Question: Episodes are edited for syndication or cable to allow more commercial time than when they were first run. Do writers anticipate this and write scenes that are not crucial to the A story that are, in effect, designed to be edited out.

Toni Pope said...

What is with sitcom kitchen set design? After Family Ties and The Cosby Show hit it big in the ratings, each show featured an elaborately remodeled ktichen. In the case of Family Ties, the transition of the actors from the kitchen set to offstage often seemed awkward.
Also: who determines the actor's "business"? Sam Malone was always slicing lemons. Didn't bother me, seemed natural. But Michael J. Fox seemed to be addicted to orange juice. Every time he entered the kitchen he poured a glass.

BigTed said...

On "Lost," they'll claim to have a long-term budget at the start of each season, but really they have no plan at all -- they'll just throw money around every which way, the crazier the better. Then, if it all somehow happens to work out in the end, and the finances make some sort of weird sense, they'll say, "We meant for it to happen just like that all along!"

Oh, wait... I mean, that's how "Lost" is written.

Mike from Atlanta said...

What do you do when the supporting character begins to overshadow the main character? Examples: the Barney character on How I Met Your Mother, Christine Baranski's character on Cybill, Dr. Johhny Fever in WKRP and even the Steve Urkel character in Family Matters (he wasn't a regular until later in the season).

gottacook said...

Rob - I recall that in the weeks leading up to the MASH finale in February 1983, there were news reports (maybe in the general press, maybe just in weekly Variety) that the show's length was being repeatedly stretched to allow for more and more commercial slots - CBS knew that the finale would draw a huge audience and the show suffered accordingly from bloat, such as Nurse Kellye et al. sitting around blathering meaningfully. The result was, I thought, an unpalatable 2.5-hour mess. The impact of the Charles/musicians storyline, the best part of the episode, was blunted.
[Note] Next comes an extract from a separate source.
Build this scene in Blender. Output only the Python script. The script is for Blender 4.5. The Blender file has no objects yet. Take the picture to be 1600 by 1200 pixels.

The question remains: How did the (eight!) writers on the episode feel about the need to repeatedly increase the script length? How much time did they have to put it together? Were any of them happy with the result?

Michael Green said...

I was working at a newspaper when the MASH finale aired and we decided it would have to be the banner story. The National Enquirer had gotten a script draft and I was sitting there watching it with the Enquirer in front of me. When I saw the Enquirer had it right, we approved the story and went ahead with putting out the paper.

I didn't think the finale was bloated--I cried with everyone else and was deeply moved--so much as too much of an effort to show that the war scarred almost ALL of them--Hawkeye finally going over the deep end, B.J. going and coming, Klinger's marriage, Mulcahy's injury, and, especially, Charles with the musicians. As moving as all of it was, especially the last one, in a way it was a little too much.

Tim Susman said...

I want to second the Alan Alda/30 Rock question. Thought of you right away.

Bob Summers said...

What are your thoughts on turning movies (theatrical releases) into a series? "M*A*S*H" and "Alice" work, but I'm frustrated watching the first season of "The Paper Chase" on DVD. It was a great movie. The series just doesn't come close.

Cap'n Bob said...

Alice worked? Not for me. I stopped watching after a couple of episodes, but was subjected to a few more over the years. When Flo advertised every punch line with that horsey grin I wanted to toss a boot through my TV screen.

bettyd of MA said...

I was reading a brief interview with Michael Ausiello and Bill Lawerence of Srubs. This is his quote about coming back for another season after quite a few leads will be part-time or even not there.
"The one promise I would make to people is that if this does suck, it won't suck in a lame fizzle-out kind of way," he says. "It will suck in a huge way. It will really, really suck."
Does this remind you of Joey or at least After M*A*S*H. I really can't believe he said that going into the new season, not after.

Do you think he is setting himself up for failure or just lowering expectation?